— Work to do —
Reproduce the opening lines of the records exactly, up to and including the line in which "w.node_tree.nodes['Background'].inputs[1].default_value = 0.055" occurs.

— Material for this task —

— Begin —

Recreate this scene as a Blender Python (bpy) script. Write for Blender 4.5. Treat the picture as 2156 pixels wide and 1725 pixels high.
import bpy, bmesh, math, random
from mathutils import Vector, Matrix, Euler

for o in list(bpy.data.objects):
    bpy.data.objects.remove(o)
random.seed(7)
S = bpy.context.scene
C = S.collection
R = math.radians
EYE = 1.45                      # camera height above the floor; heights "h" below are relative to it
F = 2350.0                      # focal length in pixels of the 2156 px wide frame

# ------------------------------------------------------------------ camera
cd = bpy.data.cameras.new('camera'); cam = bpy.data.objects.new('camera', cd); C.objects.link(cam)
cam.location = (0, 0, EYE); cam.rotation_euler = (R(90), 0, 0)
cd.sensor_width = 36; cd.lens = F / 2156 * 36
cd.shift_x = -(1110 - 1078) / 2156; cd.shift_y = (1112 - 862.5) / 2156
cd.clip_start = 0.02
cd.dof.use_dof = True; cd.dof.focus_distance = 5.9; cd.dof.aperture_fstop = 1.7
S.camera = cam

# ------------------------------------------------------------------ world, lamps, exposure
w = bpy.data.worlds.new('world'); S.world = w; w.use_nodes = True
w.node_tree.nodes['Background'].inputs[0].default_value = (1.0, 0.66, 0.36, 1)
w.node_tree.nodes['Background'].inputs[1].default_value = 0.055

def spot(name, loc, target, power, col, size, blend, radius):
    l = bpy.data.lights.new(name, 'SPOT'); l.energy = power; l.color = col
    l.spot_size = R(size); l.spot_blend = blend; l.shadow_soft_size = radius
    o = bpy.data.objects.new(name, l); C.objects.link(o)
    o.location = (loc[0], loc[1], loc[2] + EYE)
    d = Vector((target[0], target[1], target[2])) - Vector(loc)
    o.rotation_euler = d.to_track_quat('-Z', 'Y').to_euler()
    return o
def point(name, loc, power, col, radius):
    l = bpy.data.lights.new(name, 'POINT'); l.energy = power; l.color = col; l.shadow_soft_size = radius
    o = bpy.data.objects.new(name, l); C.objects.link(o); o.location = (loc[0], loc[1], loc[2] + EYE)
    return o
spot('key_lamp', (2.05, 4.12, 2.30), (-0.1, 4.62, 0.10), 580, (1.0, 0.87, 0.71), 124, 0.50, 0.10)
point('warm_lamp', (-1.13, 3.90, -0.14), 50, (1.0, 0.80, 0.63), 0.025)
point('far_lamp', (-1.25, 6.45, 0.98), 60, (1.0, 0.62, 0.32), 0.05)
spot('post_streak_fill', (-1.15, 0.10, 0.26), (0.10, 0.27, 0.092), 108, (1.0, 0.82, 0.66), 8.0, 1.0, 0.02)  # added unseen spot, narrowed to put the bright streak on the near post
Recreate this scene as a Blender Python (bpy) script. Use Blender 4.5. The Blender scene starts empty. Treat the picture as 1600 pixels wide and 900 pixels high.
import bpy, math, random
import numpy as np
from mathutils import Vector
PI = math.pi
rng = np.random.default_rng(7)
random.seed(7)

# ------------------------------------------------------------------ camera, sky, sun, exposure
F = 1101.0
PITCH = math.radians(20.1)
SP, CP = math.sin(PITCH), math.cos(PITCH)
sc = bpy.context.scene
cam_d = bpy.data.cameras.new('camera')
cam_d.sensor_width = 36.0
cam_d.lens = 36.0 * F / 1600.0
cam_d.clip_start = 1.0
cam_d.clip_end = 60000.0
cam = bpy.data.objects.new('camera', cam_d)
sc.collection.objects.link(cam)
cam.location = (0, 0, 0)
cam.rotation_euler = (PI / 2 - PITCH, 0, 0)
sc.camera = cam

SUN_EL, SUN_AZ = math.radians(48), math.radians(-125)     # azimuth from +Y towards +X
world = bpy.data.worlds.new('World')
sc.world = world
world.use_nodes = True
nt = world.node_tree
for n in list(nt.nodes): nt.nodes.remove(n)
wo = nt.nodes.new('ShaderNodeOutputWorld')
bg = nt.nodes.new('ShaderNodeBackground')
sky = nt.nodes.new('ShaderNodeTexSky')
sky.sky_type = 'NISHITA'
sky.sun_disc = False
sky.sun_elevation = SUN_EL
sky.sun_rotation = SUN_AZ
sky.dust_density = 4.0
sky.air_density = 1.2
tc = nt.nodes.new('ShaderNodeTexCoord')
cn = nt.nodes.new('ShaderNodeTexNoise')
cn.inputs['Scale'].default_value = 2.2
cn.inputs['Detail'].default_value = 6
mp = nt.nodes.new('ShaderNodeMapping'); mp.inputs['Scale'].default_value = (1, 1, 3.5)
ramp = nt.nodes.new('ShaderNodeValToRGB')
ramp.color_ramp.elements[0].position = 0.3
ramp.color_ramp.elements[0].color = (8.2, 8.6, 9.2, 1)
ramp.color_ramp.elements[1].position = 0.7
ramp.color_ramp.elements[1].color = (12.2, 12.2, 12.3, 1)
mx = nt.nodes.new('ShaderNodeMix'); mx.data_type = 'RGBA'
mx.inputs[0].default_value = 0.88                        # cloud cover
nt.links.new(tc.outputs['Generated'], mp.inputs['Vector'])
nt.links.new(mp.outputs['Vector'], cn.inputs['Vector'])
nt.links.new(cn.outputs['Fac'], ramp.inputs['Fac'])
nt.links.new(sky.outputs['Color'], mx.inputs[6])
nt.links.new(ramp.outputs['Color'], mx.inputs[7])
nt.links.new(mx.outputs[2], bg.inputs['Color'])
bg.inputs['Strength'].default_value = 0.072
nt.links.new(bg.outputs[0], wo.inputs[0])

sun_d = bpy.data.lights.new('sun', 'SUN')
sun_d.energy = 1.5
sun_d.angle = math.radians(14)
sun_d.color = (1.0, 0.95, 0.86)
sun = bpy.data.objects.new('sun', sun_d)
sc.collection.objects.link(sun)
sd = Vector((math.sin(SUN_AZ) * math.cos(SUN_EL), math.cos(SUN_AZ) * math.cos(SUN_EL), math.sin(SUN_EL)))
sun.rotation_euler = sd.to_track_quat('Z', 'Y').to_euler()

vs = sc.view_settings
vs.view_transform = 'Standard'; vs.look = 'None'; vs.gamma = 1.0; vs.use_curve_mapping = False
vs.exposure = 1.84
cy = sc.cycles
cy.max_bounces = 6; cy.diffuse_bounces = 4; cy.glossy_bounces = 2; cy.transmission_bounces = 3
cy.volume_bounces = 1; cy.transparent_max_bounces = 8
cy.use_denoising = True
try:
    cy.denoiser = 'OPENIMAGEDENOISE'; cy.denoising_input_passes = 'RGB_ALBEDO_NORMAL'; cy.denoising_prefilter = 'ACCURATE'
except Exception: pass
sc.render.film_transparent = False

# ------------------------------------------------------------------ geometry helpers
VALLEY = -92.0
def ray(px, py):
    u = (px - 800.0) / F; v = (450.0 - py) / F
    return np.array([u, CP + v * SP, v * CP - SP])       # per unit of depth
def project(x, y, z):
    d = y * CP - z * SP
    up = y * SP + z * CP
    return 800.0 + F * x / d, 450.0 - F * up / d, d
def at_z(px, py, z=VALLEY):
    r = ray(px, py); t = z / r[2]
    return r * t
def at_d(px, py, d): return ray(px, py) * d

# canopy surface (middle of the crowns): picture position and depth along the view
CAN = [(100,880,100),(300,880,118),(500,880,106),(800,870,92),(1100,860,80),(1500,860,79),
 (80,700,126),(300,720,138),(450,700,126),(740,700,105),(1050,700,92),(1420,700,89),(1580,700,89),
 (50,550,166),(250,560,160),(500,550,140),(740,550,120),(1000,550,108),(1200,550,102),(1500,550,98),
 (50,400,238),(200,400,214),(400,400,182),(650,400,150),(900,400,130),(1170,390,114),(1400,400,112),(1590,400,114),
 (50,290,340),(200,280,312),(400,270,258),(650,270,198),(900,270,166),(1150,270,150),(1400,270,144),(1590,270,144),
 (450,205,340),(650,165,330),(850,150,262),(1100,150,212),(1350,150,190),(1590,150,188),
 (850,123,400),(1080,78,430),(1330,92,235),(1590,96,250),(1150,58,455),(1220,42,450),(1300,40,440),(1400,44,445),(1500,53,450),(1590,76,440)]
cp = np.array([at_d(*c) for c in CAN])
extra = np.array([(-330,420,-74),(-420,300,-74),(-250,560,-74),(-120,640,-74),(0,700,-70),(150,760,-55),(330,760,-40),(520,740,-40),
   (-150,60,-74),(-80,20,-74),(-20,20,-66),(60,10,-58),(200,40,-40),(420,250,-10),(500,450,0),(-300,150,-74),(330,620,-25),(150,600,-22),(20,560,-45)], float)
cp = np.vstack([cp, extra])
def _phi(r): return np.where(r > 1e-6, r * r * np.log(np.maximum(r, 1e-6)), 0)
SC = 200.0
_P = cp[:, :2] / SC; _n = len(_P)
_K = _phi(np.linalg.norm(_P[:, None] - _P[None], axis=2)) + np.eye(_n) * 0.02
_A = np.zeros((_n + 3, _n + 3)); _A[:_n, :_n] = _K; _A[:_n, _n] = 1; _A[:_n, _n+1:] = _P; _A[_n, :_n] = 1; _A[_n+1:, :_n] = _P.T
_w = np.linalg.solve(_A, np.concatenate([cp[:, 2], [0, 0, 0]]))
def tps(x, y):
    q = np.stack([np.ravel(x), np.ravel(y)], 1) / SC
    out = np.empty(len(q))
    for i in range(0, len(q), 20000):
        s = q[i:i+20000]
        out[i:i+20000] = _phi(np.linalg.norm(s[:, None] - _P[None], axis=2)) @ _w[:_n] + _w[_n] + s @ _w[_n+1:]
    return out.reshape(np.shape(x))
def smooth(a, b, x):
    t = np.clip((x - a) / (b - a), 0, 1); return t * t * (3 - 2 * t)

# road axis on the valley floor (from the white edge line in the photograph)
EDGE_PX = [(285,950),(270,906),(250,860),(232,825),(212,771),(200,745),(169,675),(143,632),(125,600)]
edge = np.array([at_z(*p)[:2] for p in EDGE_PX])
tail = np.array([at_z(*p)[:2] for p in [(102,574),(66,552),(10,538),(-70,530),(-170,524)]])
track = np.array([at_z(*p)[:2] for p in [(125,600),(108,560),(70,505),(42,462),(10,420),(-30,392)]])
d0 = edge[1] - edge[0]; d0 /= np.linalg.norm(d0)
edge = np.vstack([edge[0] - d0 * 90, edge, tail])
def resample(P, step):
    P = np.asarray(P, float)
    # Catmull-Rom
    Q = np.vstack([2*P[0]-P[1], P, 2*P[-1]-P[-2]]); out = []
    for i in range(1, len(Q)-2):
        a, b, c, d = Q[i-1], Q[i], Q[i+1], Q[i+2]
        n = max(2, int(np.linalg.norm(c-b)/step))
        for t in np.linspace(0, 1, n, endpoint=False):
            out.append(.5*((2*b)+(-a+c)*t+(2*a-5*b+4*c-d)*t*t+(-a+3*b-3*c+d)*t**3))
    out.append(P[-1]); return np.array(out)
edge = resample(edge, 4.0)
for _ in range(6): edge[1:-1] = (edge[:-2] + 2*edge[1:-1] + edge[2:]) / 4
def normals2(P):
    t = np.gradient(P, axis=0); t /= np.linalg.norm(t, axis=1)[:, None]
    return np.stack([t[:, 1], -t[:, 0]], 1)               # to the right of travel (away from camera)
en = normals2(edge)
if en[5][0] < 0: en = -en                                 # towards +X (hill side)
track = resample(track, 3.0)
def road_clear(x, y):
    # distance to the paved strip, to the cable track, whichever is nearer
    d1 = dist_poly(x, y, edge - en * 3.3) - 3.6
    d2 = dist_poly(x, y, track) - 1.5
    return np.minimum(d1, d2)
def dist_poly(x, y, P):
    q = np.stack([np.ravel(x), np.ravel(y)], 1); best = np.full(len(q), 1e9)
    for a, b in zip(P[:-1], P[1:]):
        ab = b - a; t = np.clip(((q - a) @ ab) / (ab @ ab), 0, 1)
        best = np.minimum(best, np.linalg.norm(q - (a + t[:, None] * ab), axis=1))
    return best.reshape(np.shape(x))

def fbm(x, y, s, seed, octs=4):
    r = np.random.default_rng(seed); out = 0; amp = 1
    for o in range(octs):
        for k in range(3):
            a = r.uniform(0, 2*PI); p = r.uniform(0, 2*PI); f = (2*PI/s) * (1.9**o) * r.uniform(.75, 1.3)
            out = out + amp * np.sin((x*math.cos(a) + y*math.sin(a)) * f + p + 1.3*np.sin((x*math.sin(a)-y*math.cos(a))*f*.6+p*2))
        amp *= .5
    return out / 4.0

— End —

— Response to this exercise —
Recreate this scene as a Blender Python (bpy) script. Write for Blender 4.5. Treat the picture as 2156 pixels wide and 1725 pixels high.
import bpy, bmesh, math, random
from mathutils import Vector, Matrix, Euler

for o in list(bpy.data.objects):
    bpy.data.objects.remove(o)
random.seed(7)
S = bpy.context.scene
C = S.collection
R = math.radians
EYE = 1.45                      # camera height above the floor; heights "h" below are relative to it
F = 2350.0                      # focal length in pixels of the 2156 px wide frame

# ------------------------------------------------------------------ camera
cd = bpy.data.cameras.new('camera'); cam = bpy.data.objects.new('camera', cd); C.objects.link(cam)
cam.location = (0, 0, EYE); cam.rotation_euler = (R(90), 0, 0)
cd.sensor_width = 36; cd.lens = F / 2156 * 36
cd.shift_x = -(1110 - 1078) / 2156; cd.shift_y = (1112 - 862.5) / 2156
cd.clip_start = 0.02
cd.dof.use_dof = True; cd.dof.focus_distance = 5.9; cd.dof.aperture_fstop = 1.7
S.camera = cam

# ------------------------------------------------------------------ world, lamps, exposure
w = bpy.data.worlds.new('world'); S.world = w; w.use_nodes = True
w.node_tree.nodes['Background'].inputs[0].default_value = (1.0, 0.66, 0.36, 1)
w.node_tree.nodes['Background'].inputs[1].default_value = 0.055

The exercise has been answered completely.